* DO THIS
Print the data exactly as it is given, please.

* DATA SEGMENT
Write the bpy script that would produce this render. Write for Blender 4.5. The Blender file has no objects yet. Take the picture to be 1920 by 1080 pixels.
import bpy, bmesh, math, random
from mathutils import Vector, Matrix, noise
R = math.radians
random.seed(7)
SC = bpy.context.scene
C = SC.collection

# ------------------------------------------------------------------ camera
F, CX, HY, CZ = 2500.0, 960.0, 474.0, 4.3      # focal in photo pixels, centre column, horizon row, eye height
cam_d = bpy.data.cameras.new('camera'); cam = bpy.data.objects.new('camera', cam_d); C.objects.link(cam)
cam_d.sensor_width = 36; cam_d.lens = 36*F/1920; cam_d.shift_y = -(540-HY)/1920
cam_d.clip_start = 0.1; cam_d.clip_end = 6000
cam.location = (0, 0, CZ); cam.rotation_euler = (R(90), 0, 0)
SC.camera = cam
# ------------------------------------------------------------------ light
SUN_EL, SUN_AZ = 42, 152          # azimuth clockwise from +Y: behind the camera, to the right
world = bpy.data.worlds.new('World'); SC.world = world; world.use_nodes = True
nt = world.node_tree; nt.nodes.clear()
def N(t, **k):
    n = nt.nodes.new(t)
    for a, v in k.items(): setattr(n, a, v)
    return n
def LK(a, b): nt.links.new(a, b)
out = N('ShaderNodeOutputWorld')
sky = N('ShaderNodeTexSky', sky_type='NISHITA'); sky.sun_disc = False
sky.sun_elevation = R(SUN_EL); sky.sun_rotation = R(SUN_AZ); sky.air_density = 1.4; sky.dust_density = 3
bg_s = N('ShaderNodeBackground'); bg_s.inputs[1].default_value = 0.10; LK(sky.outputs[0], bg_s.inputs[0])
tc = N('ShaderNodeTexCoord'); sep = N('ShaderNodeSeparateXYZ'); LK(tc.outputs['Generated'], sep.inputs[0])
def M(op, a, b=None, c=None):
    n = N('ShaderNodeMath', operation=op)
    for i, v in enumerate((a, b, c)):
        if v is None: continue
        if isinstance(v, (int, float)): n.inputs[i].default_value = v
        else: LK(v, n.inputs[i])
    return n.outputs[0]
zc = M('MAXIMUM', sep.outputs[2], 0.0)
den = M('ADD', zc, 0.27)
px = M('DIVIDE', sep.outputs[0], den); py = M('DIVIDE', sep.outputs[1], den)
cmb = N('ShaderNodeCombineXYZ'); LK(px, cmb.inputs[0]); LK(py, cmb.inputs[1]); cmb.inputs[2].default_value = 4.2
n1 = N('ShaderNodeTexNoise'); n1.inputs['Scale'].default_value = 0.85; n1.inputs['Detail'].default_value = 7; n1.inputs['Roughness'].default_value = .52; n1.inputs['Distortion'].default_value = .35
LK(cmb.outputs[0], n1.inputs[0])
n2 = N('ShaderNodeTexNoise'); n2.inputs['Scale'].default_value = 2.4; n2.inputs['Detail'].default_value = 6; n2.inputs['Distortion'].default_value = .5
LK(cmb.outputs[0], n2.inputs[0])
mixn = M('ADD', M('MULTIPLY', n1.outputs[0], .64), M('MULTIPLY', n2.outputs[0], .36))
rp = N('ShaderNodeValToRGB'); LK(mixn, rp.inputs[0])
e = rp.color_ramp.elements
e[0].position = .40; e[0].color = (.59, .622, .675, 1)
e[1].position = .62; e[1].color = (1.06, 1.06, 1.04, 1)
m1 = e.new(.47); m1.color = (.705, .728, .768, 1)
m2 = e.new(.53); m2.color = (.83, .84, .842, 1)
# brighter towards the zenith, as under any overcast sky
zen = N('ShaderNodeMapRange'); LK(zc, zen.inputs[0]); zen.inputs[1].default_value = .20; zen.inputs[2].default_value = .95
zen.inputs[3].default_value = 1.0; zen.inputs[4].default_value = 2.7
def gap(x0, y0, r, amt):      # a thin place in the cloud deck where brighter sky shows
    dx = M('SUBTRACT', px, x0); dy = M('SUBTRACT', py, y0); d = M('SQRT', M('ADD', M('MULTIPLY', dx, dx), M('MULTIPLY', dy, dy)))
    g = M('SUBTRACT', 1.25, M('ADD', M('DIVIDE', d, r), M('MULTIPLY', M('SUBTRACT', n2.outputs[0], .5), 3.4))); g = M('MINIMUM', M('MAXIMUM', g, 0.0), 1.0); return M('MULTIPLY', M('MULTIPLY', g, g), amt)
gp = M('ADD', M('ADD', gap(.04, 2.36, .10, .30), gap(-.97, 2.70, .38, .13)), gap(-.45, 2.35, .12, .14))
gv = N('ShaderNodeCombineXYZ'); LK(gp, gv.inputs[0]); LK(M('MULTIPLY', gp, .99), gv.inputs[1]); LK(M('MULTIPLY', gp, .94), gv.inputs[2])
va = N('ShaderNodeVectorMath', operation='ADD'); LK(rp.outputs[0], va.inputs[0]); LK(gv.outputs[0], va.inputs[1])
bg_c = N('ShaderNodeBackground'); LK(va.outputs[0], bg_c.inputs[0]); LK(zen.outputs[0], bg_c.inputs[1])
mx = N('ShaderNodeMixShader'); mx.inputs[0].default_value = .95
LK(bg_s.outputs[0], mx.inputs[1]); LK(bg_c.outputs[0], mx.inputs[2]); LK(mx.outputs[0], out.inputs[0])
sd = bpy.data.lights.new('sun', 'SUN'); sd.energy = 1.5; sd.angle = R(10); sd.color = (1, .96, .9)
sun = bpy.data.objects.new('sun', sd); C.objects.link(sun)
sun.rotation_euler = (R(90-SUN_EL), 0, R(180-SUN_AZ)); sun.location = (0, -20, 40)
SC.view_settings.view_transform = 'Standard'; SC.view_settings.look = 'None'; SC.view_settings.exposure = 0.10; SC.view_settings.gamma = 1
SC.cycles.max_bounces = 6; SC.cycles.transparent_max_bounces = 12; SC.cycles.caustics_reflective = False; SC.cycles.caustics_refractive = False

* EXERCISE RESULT
Write the bpy script that would produce this render. Write for Blender 4.5. The Blender file has no objects yet. Take the picture to be 1920 by 1080 pixels.
import bpy, bmesh, math, random
from mathutils import Vector, Matrix, noise
R = math.radians
random.seed(7)
SC = bpy.context.scene
C = SC.collection

# ------------------------------------------------------------------ camera
F, CX, HY, CZ = 2500.0, 960.0, 474.0, 4.3      # focal in photo pixels, centre column, horizon row, eye height
cam_d = bpy.data.cameras.new('camera'); cam = bpy.data.objects.new('camera', cam_d); C.objects.link(cam)
cam_d.sensor_width = 36; cam_d.lens = 36*F/1920; cam_d.shift_y = -(540-HY)/1920
cam_d.clip_start = 0.1; cam_d.clip_end = 6000
cam.location = (0, 0, CZ); cam.rotation_euler = (R(90), 0, 0)
SC.camera = cam
# ------------------------------------------------------------------ light
SUN_EL, SUN_AZ = 42, 152          # azimuth clockwise from +Y: behind the camera, to the right
world = bpy.data.worlds.new('World'); SC.world = world; world.use_nodes = True
nt = world.node_tree; nt.nodes.clear()
def N(t, **k):
    n = nt.nodes.new(t)
    for a, v in k.items(): setattr(n, a, v)
    return n
def LK(a, b): nt.links.new(a, b)
out = N('ShaderNodeOutputWorld')
sky = N('ShaderNodeTexSky', sky_type='NISHITA'); sky.sun_disc = False
sky.sun_elevation = R(SUN_EL); sky.sun_rotation = R(SUN_AZ); sky.air_density = 1.4; sky.dust_density = 3
bg_s = N('ShaderNodeBackground'); bg_s.inputs[1].default_value = 0.10; LK(sky.outputs[0], bg_s.inputs[0])
tc = N('ShaderNodeTexCoord'); sep = N('ShaderNodeSeparateXYZ'); LK(tc.outputs['Generated'], sep.inputs[0])
def M(op, a, b=None, c=None):
    n = N('ShaderNodeMath', operation=op)
    for i, v in enumerate((a, b, c)):
        if v is None: continue
        if isinstance(v, (int, float)): n.inputs[i].default_value = v
        else: LK(v, n.inputs[i])
    return n.outputs[0]
zc = M('MAXIMUM', sep.outputs[2], 0.0)
den = M('ADD', zc, 0.27)
px = M('DIVIDE', sep.outputs[0], den); py = M('DIVIDE', sep.outputs[1], den)
cmb = N('ShaderNodeCombineXYZ'); LK(px, cmb.inputs[0]); LK(py, cmb.inputs[1]); cmb.inputs[2].default_value = 4.2
n1 = N('ShaderNodeTexNoise'); n1.inputs['Scale'].default_value = 0.85; n1.inputs['Detail'].default_value = 7; n1.inputs['Roughness'].default_value = .52; n1.inputs['Distortion'].default_value = .35
LK(cmb.outputs[0], n1.inputs[0])
n2 = N('ShaderNodeTexNoise'); n2.inputs['Scale'].default_value = 2.4; n2.inputs['Detail'].default_value = 6; n2.inputs['Distortion'].default_value = .5
LK(cmb.outputs[0], n2.inputs[0])
mixn = M('ADD', M('MULTIPLY', n1.outputs[0], .64), M('MULTIPLY', n2.outputs[0], .36))
rp = N('ShaderNodeValToRGB'); LK(mixn, rp.inputs[0])
e = rp.color_ramp.elements
e[0].position = .40; e[0].color = (.59, .622, .675, 1)
e[1].position = .62; e[1].color = (1.06, 1.06, 1.04, 1)
m1 = e.new(.47); m1.color = (.705, .728, .768, 1)
m2 = e.new(.53); m2.color = (.83, .84, .842, 1)
# brighter towards the zenith, as under any overcast sky
zen = N('ShaderNodeMapRange'); LK(zc, zen.inputs[0]); zen.inputs[1].default_value = .20; zen.inputs[2].default_value = .95
zen.inputs[3].default_value = 1.0; zen.inputs[4].default_value = 2.7
def gap(x0, y0, r, amt):      # a thin place in the cloud deck where brighter sky shows
    dx = M('SUBTRACT', px, x0); dy = M('SUBTRACT', py, y0); d = M('SQRT', M('ADD', M('MULTIPLY', dx, dx), M('MULTIPLY', dy, dy)))
    g = M('SUBTRACT', 1.25, M('ADD', M('DIVIDE', d, r), M('MULTIPLY', M('SUBTRACT', n2.outputs[0], .5), 3.4))); g = M('MINIMUM', M('MAXIMUM', g, 0.0), 1.0); return M('MULTIPLY', M('MULTIPLY', g, g), amt)
gp = M('ADD', M('ADD', gap(.04, 2.36, .10, .30), gap(-.97, 2.70, .38, .13)), gap(-.45, 2.35, .12, .14))
gv = N('ShaderNodeCombineXYZ'); LK(gp, gv.inputs[0]); LK(M('MULTIPLY', gp, .99), gv.inputs[1]); LK(M('MULTIPLY', gp, .94), gv.inputs[2])
va = N('ShaderNodeVectorMath', operation='ADD'); LK(rp.outputs[0], va.inputs[0]); LK(gv.outputs[0], va.inputs[1])
bg_c = N('ShaderNodeBackground'); LK(va.outputs[0], bg_c.inputs[0]); LK(zen.outputs[0], bg_c.inputs[1])
mx = N('ShaderNodeMixShader'); mx.inputs[0].default_value = .95
LK(bg_s.outputs[0], mx.inputs[1]); LK(bg_c.outputs[0], mx.inputs[2]); LK(mx.outputs[0], out.inputs[0])
sd = bpy.data.lights.new('sun', 'SUN'); sd.energy = 1.5; sd.angle = R(10); sd.color = (1, .96, .9)
sun = bpy.data.objects.new('sun', sd); C.objects.link(sun)
sun.rotation_euler = (R(90-SUN_EL), 0, R(180-SUN_AZ)); sun.location = (0, -20, 40)
SC.view_settings.view_transform = 'Standard'; SC.view_settings.look = 'None'; SC.view_settings.exposure = 0.10; SC.view_settings.gamma = 1
SC.cycles.max_bounces = 6; SC.cycles.transparent_max_bounces = 12; SC.cycles.caustics_reflective = False; SC.cycles.caustics_refractive = False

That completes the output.